What Makes a Good Knife?

by Dane Williams on November 03, 2020

What Makes a Good Knife?

Well, what are you using your knife for?

There really is no 'one good answer' to this question, but I'll let you know a bit about kitchen knives, because that's what we sell!

When you make a knife you are balancing five aspects:

  • Hardness is the ability of a blade to resist stress through the application of force and is measured in the Rockwell C scale (HRC).
  • Toughness is how your knife resists damage, such as chips, when you chop through matter. Unfortunately, the harder a steel, the less tough it is.
  • Wear resistance is the steel's ability to withstand abrasive and adhesive wear. When you cut through matter your knife interacts with it; if you cut something hard it abrades the softer material, while adhesive wear occurs when materials cling to your blade. Harder steels are generally more wear resistant. 
  • Corrosion resistance is how your knife avoids rust. Higher resistance in this area can often involve reduced sharpness of your knife edge. 
  • Edge retention is how long your blade will remain sharp through use. Generally a softer metal will lose its edge quicker, but is easier to resharpen, while a harder metal will hold its edge longer, but is more difficult to sharpen. 

Knife Materials

People have made knives out of almost anything: bone and rock all the way through to cigarette butt filters

The most common material for kitchen knives are carbon, tool or stainless steels. 

At Kind Knives we use VG10, D2 and 14N20. Feel free to check out the performance of these steels. 

If you really want to dig a bit deeper into the world of knife steel, then I recommend you check out this site's Knife Steel Composition Chart

How are Knives Made?

This is all about forging or stamping. 

A forged knife, simply put, is where a single piece of metal is beaten in order to strengthen it and is then ground into shape. A stamped knife is cut from a sheet of metal, so it can be weaker depending on the metal used, but is often quite cheaper to produce. 

Have a look for yourself on the pros and cons of how knives are made.

Shape & anatomy of a knife

Have a look at the image below and then let's go over the parts of a knife in a bit more detail:

Kind Knives parts of a knife

The shape of a knives blade will indicate it's role.
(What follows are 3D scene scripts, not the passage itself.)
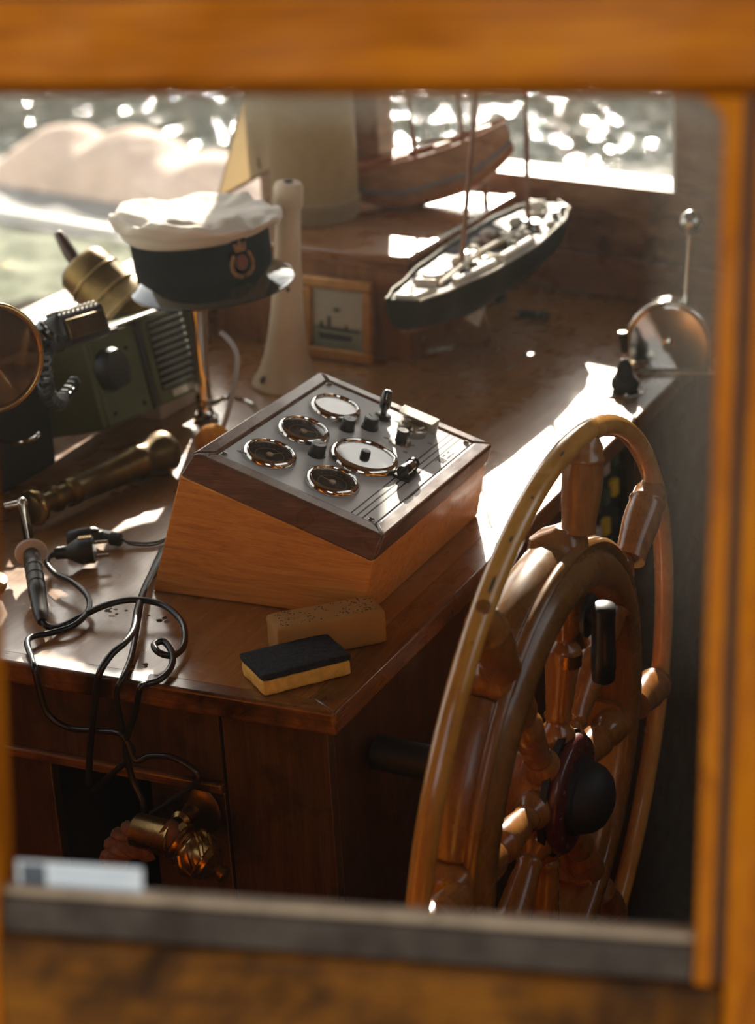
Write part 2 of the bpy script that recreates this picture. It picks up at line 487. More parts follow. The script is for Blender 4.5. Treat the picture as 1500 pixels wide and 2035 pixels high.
b = B(FM)
b.box((-1.36, -0.76, 0.0), (1.2, -0.0545, 0.035))
b.box((-1.36, 0.60, 0.0), (1.2, 1.86, 0.035))
b.box((-1.36, -0.0545, 0.0), (-0.066, 0.60, 0.035))
b.box((0.55, -0.0545, 0.0), (1.2, 0.60, 0.035))
struct(b.build('wall_near', M['frame_wood'], org=FM.translation), 'varnished outer wall around the near window')

win = sthing('window_1', FM.translation, 'orange-brown varnished window frame nearest the viewer')
prof = [(-0.0525, -0.006), (-0.008, -0.006), (0.0, 0.006), (0.0, 0.03), (-0.0525, 0.03)]
b = B(FM)
TR = frame(Vector((0, 0, 0)), (0, 1, 0), (0, 0, 1), (1, 0, 0))
b.prism(prof, -0.07, 0.55, TR)
b.build('top_rail', M['frame_wood'], win, bevel=0.001)
b = B(FM); b.box((-0.07, -0.0545, 0.004), (0.55, -0.0525, 0.03)); b.build('groove', M['frame_groove'], win)
b = B(FM); b.box((-0.066, 0.0, -0.004), (-0.0215, 0.60, 0.03)); b.build('stile', M['frame_wood_v'], win, bevel=0.002)
b = B(FM); b.box((0.4215, 0.0, -0.006), (0.55, 0.60, 0.03)); b.build('stile', M['frame_wood_v'], win, bevel=0.004)
b = B(FM); b.box((0.4150, 0.0, 0.006), (0.4215, 0.512, 0.03)); b.build('groove', M['frame_groove'], win)
b = B(FM)
fil = [(OW, 0.0), (OW - 0.018, 0.0)] + [(OW - 0.018 + 0.018 * sin(radians(a)), 0.018 - 0.018 * cos(radians(a))) for a in range(0, 91, 15)] + [(OW, 0.018)]
b.box((OW, 0.0, -0.002), (0.4150, OH + 0.026, 0.03))
b.prism(fil, 0.0, 0.03)
b.build('bead', M['frame_wood_v'], win, bevel=0.002)
b = B(FM); b.box((-0.0215, OH + 0.004, 0.002), (OW, OH + 0.027, 0.03)); b.build('gasket', M['gasket'], win, bevel=0.002)
b = B(FM); b.box((-0.0215, OH - 0.002, 0.006), (OW, OH + 0.004, 0.018)); b.build('sill_strip', M['sill_metal'], win, bevel=0.0015)
b = B(FM); b.box((-0.0215, OH + 0.027, -0.006), (0.4215, 0.60, 0.03)); b.build('bottom_rail', M['frame_worn_shaded'], win, bevel=0.004)
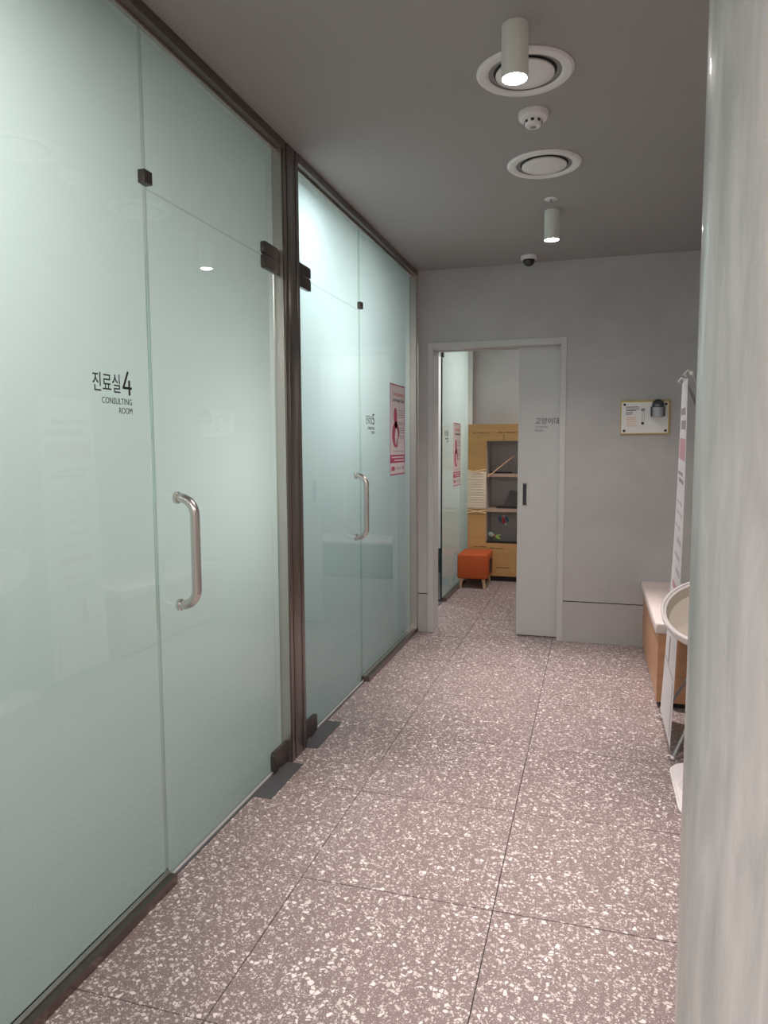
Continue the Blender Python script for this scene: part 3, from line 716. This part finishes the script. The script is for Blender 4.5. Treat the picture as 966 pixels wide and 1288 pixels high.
# things inside the cabinet
t3 = thing('wand_toy', 'thin bamboo cat wand leaning across the top opening of the yellow cabinet', 'cat toy', (CX0 + wx0, CY0, 1.1))
bm = B(); tube(bm, [(0.012, -0.014, -0.020), (0.268, 0.075, 0.198)], 0.0065, 8); obj('rod', bm, M_stick, t3)
bm = B(); tube(bm, [(0.268, 0.075, 0.198), (0.285, 0.08, 0.17), (0.30, 0.085, 0.12)], 0.0015, 6); obj('string', bm, M_paper, t3)
t3 = thing('shelf_tray', 'flat dark tray on the upper shelf of the yellow cabinet', 'tray', (CX0 + 0.31, CY0 + 0.12, 1.117))
part('tray_base', M_groove, t3, (-0.09, 0.13, -0.08, 0.08, 0.0, 0.006)); part('tray_rim', M_groove, t3, (-0.09, 0.13, -0.08, -0.074, 0.0065, 0.018), (-0.09, -0.084, -0.073, 0.08, 0.0065, 0.018))
t3 = thing('shelf_tray', 'dark wedge tray on the lower shelf of the yellow cabinet', 'tray', (CX0 + 0.405, CY0 + 0.12, 0.756))
part('tray_base', M_groove, t3, (-0.12, 0.12, -0.08, 0.08, 0.0, 0.008)); part('tray_rim', M_groove, t3, (-0.10, 0.12, -0.08, -0.074, 0.0085, 0.026))
t3 = thing('paper_card', 'grey card leaning on the lower shelf of the yellow cabinet', 'card', (CX0 + 0.42, CY0 + 0.27, 0.756))
bm = B(); prism(bm, [(-.09, 0), (.09, 0), (.07, .16), (-.02, .17)], lambda u, v, q: Vector((u, v * 0.35 + q, v)), 0.0, 0.003); obj('card', bm, M_ventgrey, t3)
t3 = thing('plush_toy', 'tiny red and blue dangling toy in the lowest opening of the yellow cabinet', 'cat toy', (CX0 + 0.36, CY0 + 0.10, 0.722))
M_tr = mat('toy_red', (0.5, 0.05, 0.06), 0.7); M_tb = mat('toy_blue', (0.05, 0.14, 0.25), 0.7); M_tg = mat('toy_green', (0.32, 0.44, 0.12), 0.7); M_tw = mat('toy_mint', (0.35, 0.45, 0.38), 0.7)
bm = B(); tube(bm, [(0, 0, 0), (0, 0, -0.06)], 0.0012, 6); obj('string', bm, M_paper, t3)
def blob(name, m, par, c, s, rot=0.0):
    bm = B(); bmesh.ops.create_icosphere(bm, subdivisions=2, radius=1.0)
    for v in bm.verts:
        x, yv, z = v.co.x * s[0], v.co.y * s[1], v.co.z * s[2]
        v.co = Vector((c[0] + x * math.cos(rot) - z * math.sin(rot), c[1] + yv, c[2] + x * math.sin(rot) + z * math.cos(rot)))
    return obj(name, bm, m, par)
blob('toy_body', M_tr, t3, (0, 0, -0.095), (0.018, 0.015, 0.042), 0.25)
blob('toy_wing', M_tb, t3, (-0.040, 0, -0.085), (0.014, 0.010, 0.040), 0.2); blob('toy_wing', M_tb, t3, (0.034, 0, -0.080), (0.014, 0.010, 0.034), 0.5)
blob('toy_head', M_paper, t3, (0.0, -0.003, -0.052), (0.009, 0.009, 0.008)); blob('toy_tail', M_paper, t3, (0.02, -0.003, -0.135), (0.011, 0.008, 0.009))
t3 = thing('plush_toy', 'tiny green and mint toy lying in the lowest opening of the yellow cabinet', 'cat toy', (CX0 + 0.27, CY0 + 0.08, 0.39))
blob('toy_body', M_tw, t3, (-0.035, 0, 0.085), (0.040, 0.020, 0.028), -0.5)
blob('toy_wing', M_tg, t3, (0.028, 0, 0.055), (0.040, 0.018, 0.016), -0.5); blob('toy_wing', M_tg, t3, (0.035, 0.004, 0.078), (0.034, 0.016, 0.012), 0.2)
blob('toy_head', M_tr, t3, (0.0, -0.016, 0.075), (0.012, 0.010, 0.010)); bm = B(); tube(bm, [(-0.02, 0.01, 0.07), (-0.01, 0.03, 0.0245)], 0.004, 6); obj('toy_leg', bm, M_tw, t3)

# ------------------------------------------------------------------ orange stool
t = thing('stool', 'small orange upholstered cube stool on wooden legs in front of the yellow cabinet', 'stool', (-1.128, 7.10, 0))
part('seat', M_orange, t, (-0.157, 0.138, -0.155, 0.26, 0.095, 0.338), bev=0.016, seg=3)
part('side_slot', M_groove, t, (0.1382, 0.1405, 0.02, 0.20, 0.13, 0.27))
for sx in (-1, 1):
    for sy in (-1, 1):
        bm = B(); lathe(bm, [(0, 0), (0.013, 0), (0.019, 0.0975), (0, 0.0975)], 14)
        for v in bm.verts: v.co += Vector((-0.010 + sx * (0.108 + 0.012 * (1 - v.co.z / 0.0975)), 0.052 + sy * (0.165 + 0.010 * (1 - v.co.z / 0.0975)), 0))
        obj('leg', bm, M_legwood, t)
A curved blade is intended for a cutting by rocking action, while a straight blade is designed to slice through your food prep.  

Chef's knives are measured in inches, longer blades simply cut through more food making your life easier....a large sharp knife is your kitchen friend! 

The heel of a knife is located at the rear of the blade, and is a point of strength. Use this section of your knife to chop through hard foods; longer blades will also have more leverage, meaning that the heel of these knives will have more cutting force. 

A knife's bolster is the meeting point between the blade and the handle, but only in knives that have been forged from steel. This is because steel is hammered out into the blade and becomes narrow, but the original thickness of the steel is shown by the bolster. This has a benefit of balancing your blade, as well as preventing your fingers from slipping while you cut. If a knife does not have a bolster, it is likely machine stamped rather then forged. Kind knives offered both hand forged and stamped knives!

A tang provides strength to your blade by running down the handle. As you chop your way through your food prep, this reinforcement prevents your blade from breaking; as such, a full tang is strong, but also heavier. All Kind Knives are full tang, but to check out this site for the other varieties which exist. 

Rivets simply hold the handle to the metal of your knife and generally only exist in full tang blades. 

Ok, I hoped this help explain what goes into your knives!